**WRITTEN INSTRUCTION:** Locate the string "picture" in the listing below. Copy every line where it is found.

**SOURCE EXCERPT:**
>> Begin

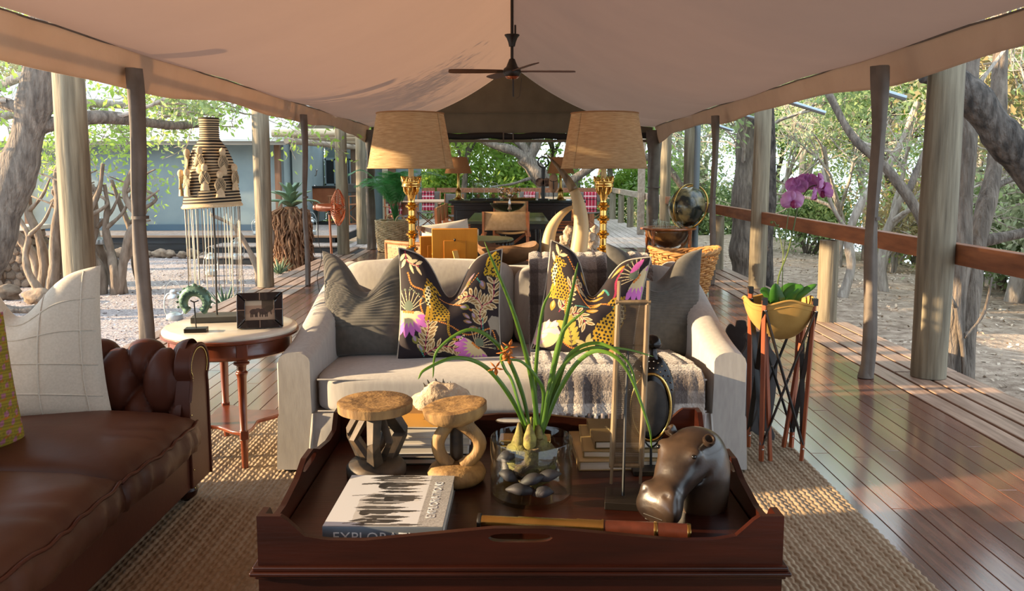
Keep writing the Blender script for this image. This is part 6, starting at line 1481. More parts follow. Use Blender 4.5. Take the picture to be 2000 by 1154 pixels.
m=MB(); m.lathe([(0,0),(.05,0),(.055,.01),(.05,.02),(0,.022)],seg=24); tag(m.build('round_dish',M('pale_dish','#c9b48c',rough=.5),loc=(.315,5.12,CZ)),'small pale round dish between the two tusks','dish')
SS=thing('stone_sculpture','stacked river stone figure behind the tall tusk','sculpture',(.45,5.33,CZ))
m=MB(); m.box(-.1,.1,-.06,.06,0,.015); m.build('base',MT['ebony'],SS,smooth=0); rs=random.Random(12)
for k,(x,z,r) in enumerate(((-.1,.05,.03),(-.105,.1,.034),(-.07,.165,.036),(-.09,.13,.026),(.05,.04,.03),(.08,.085,.034),(.06,.13,.033),(.095,.13,.028),(.09,.18,.027),(.0,.04,.035),(.02,.1,.03),(.0,.16,.03))):
    o=rock('stone','','',(0,0,0),(r*1.1,r*.8,r*1.15),MT['rock'],40+k); 
    for key in ('label','category'):
        if key in o: del o[key]
    o.parent=SS; o.location=(x,rs.uniform(-.01,.02),z-r+.02)
# wooden dough bowl
WBW=thing('wooden_bowl','long rough hewn wooden bowl on the console between frame and tusks','bowl',(-.03,5.16,CZ))
def bowlf(sgn,t0):
    def f(u,v):
        a=2*PI*u; rx,ry=.2,.15; k=1-v; q=math.sin(PI/2*k)**.8 if k>0 else 0; lip=.012*math.sin(3*a)+.02*abs(math.cos(a))**3
        return Vector(((rx-t0)*q*math.cos(a),(ry-t0)*q*math.sin(a),t0+(.105+lip)*(1-math.cos(PI/2*k))**.75 if k>0 else t0))
    return f
m=MB(); m.grid(bowlf(1,0),48,14,wrapu=True); m.grid(bowlf(1,.014),48,14,wrapu=True)
f0,f1=bowlf(1,0),bowlf(1,.014); m.add([f0(k/48,0) for k in range(48)]+[f1(k/48,0) for k in range(48)],[(k,(k+1)%48,48+(k+1)%48,48+k) for k in range(48)]); m.build('hewn_shell',M('hewn_wood','#5d4128','#8a663f',rough=.7,scale=7,lo=.3,hi=.7,bump=.6,bscale=16,bdist=.012),WBW,smooth=60,fix=False)
# photo frames seen from behind
def frame_back(label,loc,W,H,rz,tilt=R(11)):
    r=thing('easel_frame',label,'picture frame',loc,rot=(tilt,0,rz),group='easel frames seen from behind')
    m=MB(); m.box(-W/2,W/2,0,.016,0,H); m.build('frame_back',MT['honey'],r,bevel=.003); m=MB(); m.box(-W*.24,W*.24,-.003,0,.02,H*.72); m.build('back_door',MT['honey'],r,bevel=.001)
    m=MB(); m.ball((0,-.006,H*.74),(.006,.006,.009),10,8); m.build('turn_button',MT['black_metal'],r)
    m=MB(); m.bar((.0,-.008,H*.48),(.04,-.12,-.005+.0),.03,.008); m.build('easel_leg',M('pale_easel','#d3a95c',rough=.5),r); return r
frame_back('large honey-coloured wooden frame back with easel leg',(-.34,4.86,CZ),.27,.255,R(3)); frame_back('smaller honey-coloured frame back overlapped by the large one',(-.475,4.97,CZ),.17,.2,R(8))
# ================================================================== CEILING FAN
FN=thing('ceiling_fan','dark four-bladed ceiling fan hanging from the ridge','fan',(0,7.8,2.28))
m=MB(); m.lathe([(0,-.075),(.03,-.07),(.065,-.05),(.083,-.02),(.083,.012),(.075,.025),(.055,.04),(.04,.075),(.026,.11),(.016,.115)],seg=32); m.build('motor_housing',MT['black_metal'],FN,smooth=40)
m=MB(); m.lathe([(0,-.079),(.05,-.068),(.07,-.05)],seg=28); m.build('copper_rim',MT['copper'],FN)
m=MB(); m.lathe([(.014,.1),(.014,.92)],seg=12); m.build('down_rod',MT['black_metal'],FN)
m=MB(); m.lathe([(.028,.225),(.035,.26),(.05,.3),(.07,.325),(.07,.332),(.02,.333)],seg=24); m.build('bell_canopy',MT['black_metal'],FN)
m=MB(); m.tube([(.03,0,.33),(.03,0,.42)],.009,8); m.build('conduit',MT['black_metal'],FN)
m=MB(); m.tube([(.01,0,-.07),(.012,0,-.235)],.008,8); m.tube([(.09,0,-.06),(.08,0,-.16),(.07,0,-.23),(.04,0,-.25)],.0025,5); m.build('pull_cord',MT['black_metal'],FN)
for a in (2,112,180,290):
    m=MB(); rz=R(a); T=Matrix.Rotation(rz,4,'Z')@Matrix.Rotation(R(13),4,'X')
    out=smoothpath([(.085,-.03),(.2,-.045),(.45,-.05),(.57,-.045),(.592,-.02),(.59,.02),(.57,.045),(.45,.05),(.2,.04),(.085,.03)],3)
    m.prism(out,-.004,.004,T); b_=m.build('blade',MT['dark_blade'],FN,smooth=0); m=MB(); m.box(.06,.14,-.02,.02,-.008,.002,T); m.build('blade_iron',MT['black_metal'],FN,smooth=0)

# ================================================================== GLOBE BAR
GB=thing('globe_bar','antique globe drinks cabinet with open tilted globe lid on turned legs','globe bar',(2.3,12.05,0))
m=MB(); m.lathe([(.29,.505),(.4,.505),(.41,.515),(.41,.525),(.4,.535),(.29,.535),(.29,.505)],seg=44); m.build('ring_top',MT['orange_wood'],GB,smooth=40)
m=MB(); m.lathe([(0,.52),(.295,.52),(.295,.524),(0,.524)],seg=36); m.build('tray_floor',MT['wicker_brown'],GB)
for k in range(4):
    a=R(20+90*k-65); x,y=.375*math.cos(a),.375*math.sin(a); m=MB(); m.lathe([(.014,0),(.02,.03),(.012,.09),(.02,.14),(.026,.16),(.016,.19),(.022,.28),(.03,.34),(.018,.37),(.03,.4),(.022,.43),(.03,.46),(.03,.51)],(x,y,0),seg=14); m.build('turned_leg',MT['orange_wood'],GB,smooth=50)
m=MB(); m.box(-.28,.28,-.02,.02,.1,.13); m.box(-.02,.02,-.28,.28,.1,.13); m.build('cross_stretcher',MT['orange_wood'],GB)
mapm=M('old_map_lower','#4a2f18','#8a6232',rough=.35,scale=4,lo=.42,hi=.55,coat=.3); mapd=M('old_map_dark','#182422','#7a7150',rough=.25,scale=5,lo=.47,hi=.58,detail=8,coat=.5)
m=MB(); m.lathe([(.3*math.sin(t),.51-.3*math.cos(t)*.95) for t in np.linspace(0.02,PI/2,12)],seg=36); m.build('lower_hemisphere',mapm,GB,smooth=180)
m=MB(); m.tube([(0.0+.33*math.sin(t)*math.cos(R(-30)),.33*math.sin(t)*math.sin(R(-30)),.51-.33*math.cos(t)) for t in np.linspace(-PI/2,PI/2,24)],.014,8); m.build('meridian_cradle',MT['wicker_brown'],GB)
LT=Matrix.Translation((.2,-.02,.86))@Matrix.Rotation(R(72),4,'Y')@Matrix.Rotation(R(20),4,'X')@Matrix.Rotation(PI,4,'X')
LT=Matrix.Translation((.3,.02,.83))@Matrix.Rotation(R(38),4,'Z')@Matrix.Rotation(R(-74),4,'Y')
hm=[(.3*math.sin(t),.3*math.cos(t)) for t in np.linspace(0.02,PI/2,14)]
m=MB(); m.lathe(hm,seg=40,m=LT); m.lathe([(.285*math.sin(t),.285*math.cos(t)) for t in np.linspace(0.02,PI/2,14)],seg=40,m=LT); m.lathe([(.285,0),(.3,0)],seg=40,m=LT); m.build('globe_lid',mapd,GB,smooth=60,fix=False)
m=MB(); m.tube([LT@Vector((.335*math.cos(a),0,.335*math.sin(a))) for a in np.linspace(-.15,PI+.15,30)],.016,8,flat=.6); m.tube([LT@Vector((.33*math.cos(a),.33*math.sin(a),-.01)) for a in np.linspace(0,2*PI,40)[:-1]],.014,6,closed=True); m.build('meridian_ring',MT['brass_old'],GB,smooth=180)
m=MB(); m.tube([LT@Vector((0,0,.3)),LT@Vector((0,0,.36))],.008,8); m.build('pivot',MT['black_metal'],GB)
tum=MB(); tum.lathe([(0,.002),(.03,.0),(.036,.005),(.04,.1),(.038,.1),(.034,.012),(0,.01)],seg=18); tme=tum.mesh('tumbler',MT['glass'],smooth=50)
for k,(x,y) in enumerate(((-.22,-.12),(-.13,-.18),(-.05,-.2),(-.18,-.02),(-.08,-.08),(.03,-.16),(.1,-.2),(-.02,.04),(.16,-.14),(-.12,.1))):
    o=bpy.data.objects.new('tumbler',tme); link(o); o.location=(2.3+x,12.05+y,.536 if False else .525); o.scale=(1,1,random.uniform(.85,1.3)); tag(o,'clear glass tumbler standing on the globe bar','glass','glasses on the globe bar')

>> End

**COMPLETED EXERCISE:**
Keep writing the Blender script for this image. This is part 6, starting at line 1481. More parts follow. Use Blender 4.5. Take the picture to be 2000 by 1154 pixels.
    r=thing('easel_frame',label,'picture frame',loc,rot=(tilt,0,rz),group='easel frames seen from behind')